Kondisi ekonomi para pendidik yang rendah menyebabkan martabatnya di masyarakat pun rendah. Stasiun-stasiun televisi swasta sebagai media massa bisa dijadikan cermin sikap masyarakat tersebut. Pada zaman televisi hanya dimonopoli oleh TVRI ada acara yang langsung atau tidak langsung melibatkan guru, yakni acara Cerdas-Cermat. Acara ini sekarang sudah ditenggelamkan oleh berbagai kuis di televisi-televisi swasta yang serba gemerlapan.

Secara fisik penampilan guru memang tidak memiliki nilai jual sehingga dianggap kurang pas bila sering muncul di layar kaca. Bukan saja kurang menarik tetapi bisa digolongkan memalukan. Lain halnya dengan para artis, presenter TV dan para selebriti yang umumnya berpenampilan cantik, ganteng dan memikat.

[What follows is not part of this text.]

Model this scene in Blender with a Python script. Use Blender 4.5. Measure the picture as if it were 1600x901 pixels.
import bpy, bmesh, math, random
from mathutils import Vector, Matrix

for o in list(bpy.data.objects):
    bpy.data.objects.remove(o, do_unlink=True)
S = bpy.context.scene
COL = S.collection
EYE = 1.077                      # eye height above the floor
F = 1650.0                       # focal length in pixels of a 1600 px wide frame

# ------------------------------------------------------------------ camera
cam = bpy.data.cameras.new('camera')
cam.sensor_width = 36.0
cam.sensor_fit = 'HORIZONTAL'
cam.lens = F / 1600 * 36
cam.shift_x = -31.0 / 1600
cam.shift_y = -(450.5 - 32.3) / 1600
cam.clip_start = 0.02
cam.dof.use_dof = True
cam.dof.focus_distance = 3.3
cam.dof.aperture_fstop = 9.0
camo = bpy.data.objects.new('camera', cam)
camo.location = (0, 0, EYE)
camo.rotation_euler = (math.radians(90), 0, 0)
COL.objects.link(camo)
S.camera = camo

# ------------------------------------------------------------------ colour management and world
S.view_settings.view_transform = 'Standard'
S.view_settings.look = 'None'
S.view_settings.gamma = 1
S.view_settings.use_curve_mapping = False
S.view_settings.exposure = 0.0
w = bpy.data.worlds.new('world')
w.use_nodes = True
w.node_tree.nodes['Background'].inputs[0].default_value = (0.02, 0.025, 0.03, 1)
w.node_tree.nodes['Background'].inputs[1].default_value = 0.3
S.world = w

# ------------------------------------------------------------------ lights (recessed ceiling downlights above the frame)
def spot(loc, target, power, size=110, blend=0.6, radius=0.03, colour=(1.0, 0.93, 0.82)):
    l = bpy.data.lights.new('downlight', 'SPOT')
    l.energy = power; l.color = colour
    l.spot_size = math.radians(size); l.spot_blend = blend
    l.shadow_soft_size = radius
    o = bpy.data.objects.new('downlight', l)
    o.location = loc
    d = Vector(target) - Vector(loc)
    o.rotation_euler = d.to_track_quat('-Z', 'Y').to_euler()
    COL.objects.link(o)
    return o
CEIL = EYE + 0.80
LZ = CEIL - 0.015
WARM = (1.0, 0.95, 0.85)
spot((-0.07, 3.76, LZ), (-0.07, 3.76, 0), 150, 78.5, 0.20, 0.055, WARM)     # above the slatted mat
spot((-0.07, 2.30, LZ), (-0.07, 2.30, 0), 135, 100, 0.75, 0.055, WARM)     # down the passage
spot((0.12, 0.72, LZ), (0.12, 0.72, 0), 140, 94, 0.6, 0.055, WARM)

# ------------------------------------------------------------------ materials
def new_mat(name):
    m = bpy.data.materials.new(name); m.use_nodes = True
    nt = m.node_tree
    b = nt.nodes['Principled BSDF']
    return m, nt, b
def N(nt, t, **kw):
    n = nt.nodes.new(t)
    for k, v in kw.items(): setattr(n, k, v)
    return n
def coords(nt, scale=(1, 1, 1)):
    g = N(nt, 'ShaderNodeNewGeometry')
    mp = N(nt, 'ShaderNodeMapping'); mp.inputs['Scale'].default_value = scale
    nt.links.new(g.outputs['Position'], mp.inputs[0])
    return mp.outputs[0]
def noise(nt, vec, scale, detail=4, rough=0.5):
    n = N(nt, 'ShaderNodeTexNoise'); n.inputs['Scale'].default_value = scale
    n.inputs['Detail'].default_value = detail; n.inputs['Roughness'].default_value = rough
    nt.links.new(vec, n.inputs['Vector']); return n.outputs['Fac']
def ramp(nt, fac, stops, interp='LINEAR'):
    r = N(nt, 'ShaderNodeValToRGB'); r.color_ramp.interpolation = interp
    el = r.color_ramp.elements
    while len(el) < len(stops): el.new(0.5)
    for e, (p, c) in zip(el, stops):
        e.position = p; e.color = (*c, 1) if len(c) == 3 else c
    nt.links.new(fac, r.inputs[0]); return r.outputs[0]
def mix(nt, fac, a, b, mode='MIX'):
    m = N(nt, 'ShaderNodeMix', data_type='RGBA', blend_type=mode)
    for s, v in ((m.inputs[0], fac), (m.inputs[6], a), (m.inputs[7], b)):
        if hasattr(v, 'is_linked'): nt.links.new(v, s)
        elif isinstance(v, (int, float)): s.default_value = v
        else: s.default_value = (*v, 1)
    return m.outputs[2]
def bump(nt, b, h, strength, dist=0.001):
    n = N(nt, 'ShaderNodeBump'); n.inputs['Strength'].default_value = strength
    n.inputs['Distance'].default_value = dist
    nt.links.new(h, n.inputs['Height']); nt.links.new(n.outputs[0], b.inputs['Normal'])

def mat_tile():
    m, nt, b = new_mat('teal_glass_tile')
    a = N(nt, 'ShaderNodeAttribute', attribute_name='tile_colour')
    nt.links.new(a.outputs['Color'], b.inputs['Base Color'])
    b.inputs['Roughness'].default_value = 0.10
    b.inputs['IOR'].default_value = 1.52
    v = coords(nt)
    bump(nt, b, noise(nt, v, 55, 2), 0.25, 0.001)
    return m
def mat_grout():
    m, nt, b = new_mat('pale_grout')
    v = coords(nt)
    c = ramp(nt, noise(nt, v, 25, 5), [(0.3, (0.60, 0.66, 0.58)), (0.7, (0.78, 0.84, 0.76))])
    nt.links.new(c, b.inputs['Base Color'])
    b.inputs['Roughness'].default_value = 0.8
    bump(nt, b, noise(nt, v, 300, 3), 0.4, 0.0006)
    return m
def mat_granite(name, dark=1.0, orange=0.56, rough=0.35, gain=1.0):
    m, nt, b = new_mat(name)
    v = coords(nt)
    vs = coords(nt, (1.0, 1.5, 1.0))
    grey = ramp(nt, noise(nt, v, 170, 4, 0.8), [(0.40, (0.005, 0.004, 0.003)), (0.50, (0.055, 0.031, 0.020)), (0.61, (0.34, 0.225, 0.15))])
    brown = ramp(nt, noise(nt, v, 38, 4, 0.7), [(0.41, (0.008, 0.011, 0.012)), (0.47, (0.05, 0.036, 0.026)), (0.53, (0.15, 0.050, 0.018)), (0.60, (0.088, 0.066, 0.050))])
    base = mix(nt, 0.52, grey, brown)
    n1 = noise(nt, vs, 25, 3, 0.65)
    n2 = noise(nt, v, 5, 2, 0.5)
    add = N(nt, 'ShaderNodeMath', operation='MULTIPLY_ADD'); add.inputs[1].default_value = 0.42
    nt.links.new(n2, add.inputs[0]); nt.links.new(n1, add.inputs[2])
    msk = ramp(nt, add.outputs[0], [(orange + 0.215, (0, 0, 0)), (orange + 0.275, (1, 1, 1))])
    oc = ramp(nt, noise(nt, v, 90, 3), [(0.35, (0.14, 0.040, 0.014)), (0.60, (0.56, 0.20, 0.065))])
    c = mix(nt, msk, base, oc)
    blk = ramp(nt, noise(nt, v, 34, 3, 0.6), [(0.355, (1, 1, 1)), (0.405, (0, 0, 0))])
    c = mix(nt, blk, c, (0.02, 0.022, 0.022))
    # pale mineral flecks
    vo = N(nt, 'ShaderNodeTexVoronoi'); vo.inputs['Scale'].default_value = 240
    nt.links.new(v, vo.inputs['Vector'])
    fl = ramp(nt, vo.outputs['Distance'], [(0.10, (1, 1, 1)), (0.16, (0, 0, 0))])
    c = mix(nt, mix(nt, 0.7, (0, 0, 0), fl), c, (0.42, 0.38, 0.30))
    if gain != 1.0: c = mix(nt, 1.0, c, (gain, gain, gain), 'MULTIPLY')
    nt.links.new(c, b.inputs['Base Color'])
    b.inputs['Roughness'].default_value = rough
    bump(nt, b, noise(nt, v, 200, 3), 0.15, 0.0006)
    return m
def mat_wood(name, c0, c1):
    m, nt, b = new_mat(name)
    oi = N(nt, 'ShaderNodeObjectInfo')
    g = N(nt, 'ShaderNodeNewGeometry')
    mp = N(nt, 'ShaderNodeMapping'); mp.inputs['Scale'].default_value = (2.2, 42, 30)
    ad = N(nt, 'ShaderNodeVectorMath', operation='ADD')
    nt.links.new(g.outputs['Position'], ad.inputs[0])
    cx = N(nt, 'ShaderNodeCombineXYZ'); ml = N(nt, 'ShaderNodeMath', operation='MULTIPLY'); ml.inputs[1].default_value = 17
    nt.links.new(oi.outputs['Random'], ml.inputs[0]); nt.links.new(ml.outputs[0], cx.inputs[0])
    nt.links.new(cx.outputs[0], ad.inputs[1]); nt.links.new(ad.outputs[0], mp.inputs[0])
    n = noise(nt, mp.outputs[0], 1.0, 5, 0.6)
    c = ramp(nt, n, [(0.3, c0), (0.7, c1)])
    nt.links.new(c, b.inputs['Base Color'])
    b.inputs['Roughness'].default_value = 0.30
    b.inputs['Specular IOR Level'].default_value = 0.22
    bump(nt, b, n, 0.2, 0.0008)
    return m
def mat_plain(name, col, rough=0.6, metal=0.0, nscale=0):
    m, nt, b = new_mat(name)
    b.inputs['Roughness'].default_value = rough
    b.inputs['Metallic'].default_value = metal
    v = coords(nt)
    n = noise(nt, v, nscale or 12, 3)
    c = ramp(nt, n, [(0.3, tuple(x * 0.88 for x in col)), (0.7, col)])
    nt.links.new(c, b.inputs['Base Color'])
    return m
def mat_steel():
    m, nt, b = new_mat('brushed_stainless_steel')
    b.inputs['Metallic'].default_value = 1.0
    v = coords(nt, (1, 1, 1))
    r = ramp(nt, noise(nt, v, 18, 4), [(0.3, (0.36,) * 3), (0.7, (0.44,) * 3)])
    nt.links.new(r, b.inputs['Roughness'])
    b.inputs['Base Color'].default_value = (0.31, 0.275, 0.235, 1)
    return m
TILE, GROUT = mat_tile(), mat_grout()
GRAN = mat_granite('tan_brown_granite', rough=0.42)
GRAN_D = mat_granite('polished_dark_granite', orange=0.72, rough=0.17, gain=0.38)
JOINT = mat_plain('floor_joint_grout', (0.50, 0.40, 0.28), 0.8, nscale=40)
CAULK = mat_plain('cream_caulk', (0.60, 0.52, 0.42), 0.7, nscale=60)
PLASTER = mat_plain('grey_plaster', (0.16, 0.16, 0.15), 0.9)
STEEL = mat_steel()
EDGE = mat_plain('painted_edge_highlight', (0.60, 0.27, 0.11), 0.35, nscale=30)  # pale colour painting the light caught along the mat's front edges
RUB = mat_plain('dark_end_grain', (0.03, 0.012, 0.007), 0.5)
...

Tidak mengherankan bila aneka macam kuis di televisi swasta didominasi para artis, bahkan pelawak dan orang-orang terkenal lainnya.

Satu-satunya kuis yang cukup dekat dengan dunia pendidikan, yakni Kuis Galileo (SCTV), toh belum pernah menampilkan para guru. Padahal, pertanyaan-pertanyaan yang dilontarkan dalam kuis ini sangat dekat dengan pelajaran IPA di sekolah. Artis sangat sering, pelawak, penerbang, dokter, pengamat politik dan bahkan orang-orang asing yang belum bisa berbahasa Indonesia sudah pernah muncul pada kuis yang disponsori oleh Indosat ini. Kelompok guru belum pernah ditampilkan. Jangan tanya kuis-kuis lain yang sasarannya jauh dari dunia pengajaran.

Mungkin saja pertimbangan yang diambil oleh penyelenggara kuis, maupun sponsor, semata-mata masalah nilai jual penampilan guru saja. Sebab, bagaimanapun kuis-kuis itu tidak lepas dari faktor bisnis. Namun, bukan mustahil, di bawah sadar mereka, juga ada pertimbangan lain. Sebagaimana kita ketahui, hadiah-hadiah yang disediakan oleh kuis-kuis di televisi bernilai jutaan rupiah, angka yang mungkin bagi para guru terlalu fantastis. Karena itu, para guru tidak perlu dilibatkan, sebab bisa merusak citra "pahlawan tanpa tanda jasa" yang sudah menjadi karakteristik mereka.

* SN Ratmana, Sastrawan, Pensiunan Pengawas SLTA Kanwil P dan K Jateng untuk Kabupaten Tegal, Jawa Tengah.